Which, frankly, is a bad thing. Whether doing the moral thing is important for any reason or not, one should not make IC decisions based on OOC calculations that have nothing to do with how the character would act.
Frankly, the thing is this.
Doing the right thing -is important to do-. Its not because doing the right thing wins the war faster or with less losses, its because your ultimate goal (as the Companions) is to (re)build civilization, justice, etc.
It may be expedient to treat using poison as perfectly valid, but being expedient would actually -hurt- having something worth fighting for.
If you make the enemies magically evil, then there's no chance the players can't live up to these ideals. Any action they take to thwart the barbarians is a moral one, as the barbarians are EVIL!
There are plenty of other challenges than "how many barbarians can you kill".
So you have several choices.
Do you do things the hard way, knowing that it is the right thing to do?
Do you do things the easy way, and hope that the good outweighs the bad?
Do you not care?
Ideally, you pick #1. Saying "But how do you encourage people to do that?"
Well, I would assume that if you actually -care- that it is the right thing to do, then that would matter somewhat.

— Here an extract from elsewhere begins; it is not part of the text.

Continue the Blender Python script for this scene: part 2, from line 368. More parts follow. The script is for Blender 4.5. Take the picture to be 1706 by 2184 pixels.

If you're determined to play this as "what is the mechanically most efficient way to win", you're playing a lot of things, 98.75% acceptable (to borrow a number from Seuss) - but you're not playing the game as it was intended to be played and you would really be better off playing a game where tragedy and failure and hard work are not meant to be important elements.
I don't want to write a game that appeals to the "I want to win" side of gaming. I would like to write a game that makes your victory mean something.
And that is ultimately the thing. Yes, you can be a "pragmatic" individual using whatever means are easiest. That won't produce the best long term outcome.
If you don't care that it meant that peasants will suffer and so on, then me saying you get a lower "score" wouldn't really change that.
If you want to play someone trying to do the right thing because the right thing matters, you will see the game work as is intended to work (as in, as distinct from unintended stuff, which is not necessarily worse, just not an intended consequence).
So what path you take is up to you, within reason (horse archery doesn't -exist- here, though it may exist elsewhere in the broader setting, that broader setting is relevant to nothing in this regard).
A game that has to mechanically bribe people to do otherwise "impractical" actions is not a game I want to play or write.
It may be a game that gets more people to play the "heroic" side, but it won't be a game that does justice to what I want it to do justice to...the people who did and do heroic things not because they get something from it, but because they believed it was worth doing.
Hero points are not just a game construct, they're intended to reflect the fact we get people
fighting sixty airplanes in forty minutes, shooting down five, and surviving. Somehow. Mere math doesn't support that very well.
doing things that ought to be impossible, but somehow happened.
Naturally, part of what they do in game is allow you to ignore bad dice rolls, which is a game thing, but that's not their sole purpose.
If it was, I'd just give people X occasions to reroll until they got a 10 or higher (or whatever) per session.
Trust in the Emperor, but always check your ammunition.